#### WHAT IS REQUIRED
The lines below are to be quoted exactly, from the first through the one that contains "BWALL = Frame((0, 0, 0), (1, 0, 0), (0, 0, 1))".

******

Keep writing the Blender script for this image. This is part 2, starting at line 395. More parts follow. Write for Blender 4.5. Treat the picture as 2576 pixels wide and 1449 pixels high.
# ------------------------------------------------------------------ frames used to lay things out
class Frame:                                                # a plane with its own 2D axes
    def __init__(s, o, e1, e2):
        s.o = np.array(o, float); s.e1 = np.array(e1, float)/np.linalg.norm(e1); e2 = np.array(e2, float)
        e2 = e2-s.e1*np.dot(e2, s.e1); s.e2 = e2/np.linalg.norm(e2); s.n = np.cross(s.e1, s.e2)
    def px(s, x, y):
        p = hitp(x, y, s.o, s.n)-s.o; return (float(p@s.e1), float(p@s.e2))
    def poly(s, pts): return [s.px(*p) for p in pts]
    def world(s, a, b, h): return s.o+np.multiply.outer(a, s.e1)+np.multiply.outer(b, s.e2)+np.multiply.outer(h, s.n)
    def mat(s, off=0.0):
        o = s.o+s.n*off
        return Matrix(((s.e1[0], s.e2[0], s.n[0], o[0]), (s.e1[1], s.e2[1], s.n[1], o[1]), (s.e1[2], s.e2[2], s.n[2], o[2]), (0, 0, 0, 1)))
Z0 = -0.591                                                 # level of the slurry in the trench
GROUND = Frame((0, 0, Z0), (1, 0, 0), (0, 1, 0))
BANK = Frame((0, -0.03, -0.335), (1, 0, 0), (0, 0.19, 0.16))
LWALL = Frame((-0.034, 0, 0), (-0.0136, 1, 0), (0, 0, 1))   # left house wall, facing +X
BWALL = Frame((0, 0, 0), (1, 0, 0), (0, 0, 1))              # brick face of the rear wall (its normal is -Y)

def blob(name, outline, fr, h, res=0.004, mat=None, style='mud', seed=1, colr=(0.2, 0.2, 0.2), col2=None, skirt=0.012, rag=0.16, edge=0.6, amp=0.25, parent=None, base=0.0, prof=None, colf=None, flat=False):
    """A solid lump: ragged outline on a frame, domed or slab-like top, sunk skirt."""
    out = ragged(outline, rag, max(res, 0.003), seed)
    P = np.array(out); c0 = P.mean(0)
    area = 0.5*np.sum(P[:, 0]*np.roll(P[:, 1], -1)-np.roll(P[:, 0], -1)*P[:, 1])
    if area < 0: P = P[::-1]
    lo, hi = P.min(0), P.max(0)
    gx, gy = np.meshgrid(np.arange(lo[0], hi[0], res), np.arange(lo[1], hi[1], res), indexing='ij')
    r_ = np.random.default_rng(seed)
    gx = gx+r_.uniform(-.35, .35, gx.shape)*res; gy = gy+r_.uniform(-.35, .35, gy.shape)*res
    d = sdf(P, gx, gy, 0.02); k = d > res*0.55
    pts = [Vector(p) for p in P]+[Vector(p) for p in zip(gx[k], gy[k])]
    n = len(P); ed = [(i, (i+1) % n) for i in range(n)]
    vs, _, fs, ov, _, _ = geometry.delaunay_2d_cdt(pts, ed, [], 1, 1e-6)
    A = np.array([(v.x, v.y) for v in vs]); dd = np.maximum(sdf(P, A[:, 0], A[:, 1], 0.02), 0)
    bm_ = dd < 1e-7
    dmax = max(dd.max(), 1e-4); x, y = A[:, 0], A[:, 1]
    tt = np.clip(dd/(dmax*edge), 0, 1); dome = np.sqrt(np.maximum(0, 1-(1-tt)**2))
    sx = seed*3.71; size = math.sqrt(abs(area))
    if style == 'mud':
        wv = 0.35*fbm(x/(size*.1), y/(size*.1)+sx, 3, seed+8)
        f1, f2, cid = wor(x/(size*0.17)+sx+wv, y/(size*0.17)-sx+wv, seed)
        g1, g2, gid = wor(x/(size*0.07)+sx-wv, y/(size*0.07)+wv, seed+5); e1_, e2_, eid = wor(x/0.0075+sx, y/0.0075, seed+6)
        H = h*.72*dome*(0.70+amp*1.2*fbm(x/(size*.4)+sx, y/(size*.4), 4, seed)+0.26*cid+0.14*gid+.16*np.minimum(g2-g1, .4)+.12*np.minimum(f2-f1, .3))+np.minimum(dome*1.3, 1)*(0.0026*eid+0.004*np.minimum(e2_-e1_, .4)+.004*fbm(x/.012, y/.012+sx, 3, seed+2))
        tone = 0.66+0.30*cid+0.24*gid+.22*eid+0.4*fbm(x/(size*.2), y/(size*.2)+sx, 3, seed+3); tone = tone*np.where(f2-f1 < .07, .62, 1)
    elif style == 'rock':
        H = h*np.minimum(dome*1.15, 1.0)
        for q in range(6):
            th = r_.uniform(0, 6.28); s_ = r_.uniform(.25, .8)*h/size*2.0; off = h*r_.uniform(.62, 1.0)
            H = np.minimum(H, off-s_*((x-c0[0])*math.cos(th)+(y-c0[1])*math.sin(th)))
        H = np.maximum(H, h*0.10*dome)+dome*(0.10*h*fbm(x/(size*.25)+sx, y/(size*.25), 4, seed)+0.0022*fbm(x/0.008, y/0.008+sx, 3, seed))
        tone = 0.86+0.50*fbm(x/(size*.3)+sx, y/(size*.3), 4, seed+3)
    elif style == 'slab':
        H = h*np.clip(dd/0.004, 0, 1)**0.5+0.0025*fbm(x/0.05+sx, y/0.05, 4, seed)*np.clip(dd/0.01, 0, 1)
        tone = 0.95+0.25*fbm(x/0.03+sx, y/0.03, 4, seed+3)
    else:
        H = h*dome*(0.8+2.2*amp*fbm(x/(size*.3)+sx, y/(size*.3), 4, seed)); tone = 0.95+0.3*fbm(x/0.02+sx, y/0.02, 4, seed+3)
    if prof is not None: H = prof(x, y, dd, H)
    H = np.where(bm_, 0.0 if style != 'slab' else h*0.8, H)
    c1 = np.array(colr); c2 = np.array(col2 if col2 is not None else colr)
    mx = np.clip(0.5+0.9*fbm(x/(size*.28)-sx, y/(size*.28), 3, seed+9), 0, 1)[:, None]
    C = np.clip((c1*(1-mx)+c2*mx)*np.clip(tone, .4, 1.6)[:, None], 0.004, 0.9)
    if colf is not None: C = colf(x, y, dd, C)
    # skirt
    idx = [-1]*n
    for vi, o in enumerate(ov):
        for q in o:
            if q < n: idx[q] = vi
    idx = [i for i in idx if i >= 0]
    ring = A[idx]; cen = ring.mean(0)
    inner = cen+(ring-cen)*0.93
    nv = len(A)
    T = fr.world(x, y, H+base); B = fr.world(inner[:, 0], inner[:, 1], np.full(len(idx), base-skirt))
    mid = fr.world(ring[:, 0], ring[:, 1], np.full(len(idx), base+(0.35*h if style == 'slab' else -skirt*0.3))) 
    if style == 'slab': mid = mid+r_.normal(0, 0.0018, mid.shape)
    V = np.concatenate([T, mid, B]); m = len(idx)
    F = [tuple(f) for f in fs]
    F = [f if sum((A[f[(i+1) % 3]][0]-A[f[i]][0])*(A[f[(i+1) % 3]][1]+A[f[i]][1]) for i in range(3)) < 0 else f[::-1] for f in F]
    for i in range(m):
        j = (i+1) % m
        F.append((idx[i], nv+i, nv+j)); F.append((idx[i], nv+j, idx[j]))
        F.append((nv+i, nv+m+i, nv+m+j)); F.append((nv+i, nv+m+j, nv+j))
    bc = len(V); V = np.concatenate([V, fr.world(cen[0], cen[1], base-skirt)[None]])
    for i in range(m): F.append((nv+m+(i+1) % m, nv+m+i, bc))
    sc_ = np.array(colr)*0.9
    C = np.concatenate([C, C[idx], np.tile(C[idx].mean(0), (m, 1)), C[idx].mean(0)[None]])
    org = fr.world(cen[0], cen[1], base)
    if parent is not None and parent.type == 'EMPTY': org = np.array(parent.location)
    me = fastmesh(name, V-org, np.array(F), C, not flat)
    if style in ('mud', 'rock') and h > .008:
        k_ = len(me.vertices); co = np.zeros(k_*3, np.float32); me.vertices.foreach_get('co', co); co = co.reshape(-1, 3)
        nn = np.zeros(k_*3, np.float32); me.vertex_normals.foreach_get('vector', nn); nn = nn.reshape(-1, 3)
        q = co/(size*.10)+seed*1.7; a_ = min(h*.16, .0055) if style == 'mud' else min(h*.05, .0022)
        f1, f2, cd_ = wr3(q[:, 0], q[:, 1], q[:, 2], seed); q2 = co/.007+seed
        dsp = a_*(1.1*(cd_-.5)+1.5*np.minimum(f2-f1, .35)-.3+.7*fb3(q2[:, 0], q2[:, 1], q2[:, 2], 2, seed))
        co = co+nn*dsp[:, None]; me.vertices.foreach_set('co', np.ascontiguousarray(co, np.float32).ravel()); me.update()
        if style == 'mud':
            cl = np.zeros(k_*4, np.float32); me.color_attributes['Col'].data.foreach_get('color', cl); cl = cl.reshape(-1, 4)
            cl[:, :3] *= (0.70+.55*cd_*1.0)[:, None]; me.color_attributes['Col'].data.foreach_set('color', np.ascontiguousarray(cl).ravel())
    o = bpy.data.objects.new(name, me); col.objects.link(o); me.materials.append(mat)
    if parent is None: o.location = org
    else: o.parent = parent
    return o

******

#### WRITTEN RESPONSE
Keep writing the Blender script for this image. This is part 2, starting at line 395. More parts follow. Write for Blender 4.5. Treat the picture as 2576 pixels wide and 1449 pixels high.
# ------------------------------------------------------------------ frames used to lay things out
class Frame:                                                # a plane with its own 2D axes
    def __init__(s, o, e1, e2):
        s.o = np.array(o, float); s.e1 = np.array(e1, float)/np.linalg.norm(e1); e2 = np.array(e2, float)
        e2 = e2-s.e1*np.dot(e2, s.e1); s.e2 = e2/np.linalg.norm(e2); s.n = np.cross(s.e1, s.e2)
    def px(s, x, y):
        p = hitp(x, y, s.o, s.n)-s.o; return (float(p@s.e1), float(p@s.e2))
    def poly(s, pts): return [s.px(*p) for p in pts]
    def world(s, a, b, h): return s.o+np.multiply.outer(a, s.e1)+np.multiply.outer(b, s.e2)+np.multiply.outer(h, s.n)
    def mat(s, off=0.0):
        o = s.o+s.n*off
        return Matrix(((s.e1[0], s.e2[0], s.n[0], o[0]), (s.e1[1], s.e2[1], s.n[1], o[1]), (s.e1[2], s.e2[2], s.n[2], o[2]), (0, 0, 0, 1)))
Z0 = -0.591                                                 # level of the slurry in the trench
GROUND = Frame((0, 0, Z0), (1, 0, 0), (0, 1, 0))
BANK = Frame((0, -0.03, -0.335), (1, 0, 0), (0, 0.19, 0.16))
LWALL = Frame((-0.034, 0, 0), (-0.0136, 1, 0), (0, 0, 1))   # left house wall, facing +X
BWALL = Frame((0, 0, 0), (1, 0, 0), (0, 0, 1))              # brick face of the rear wall (its normal is -Y)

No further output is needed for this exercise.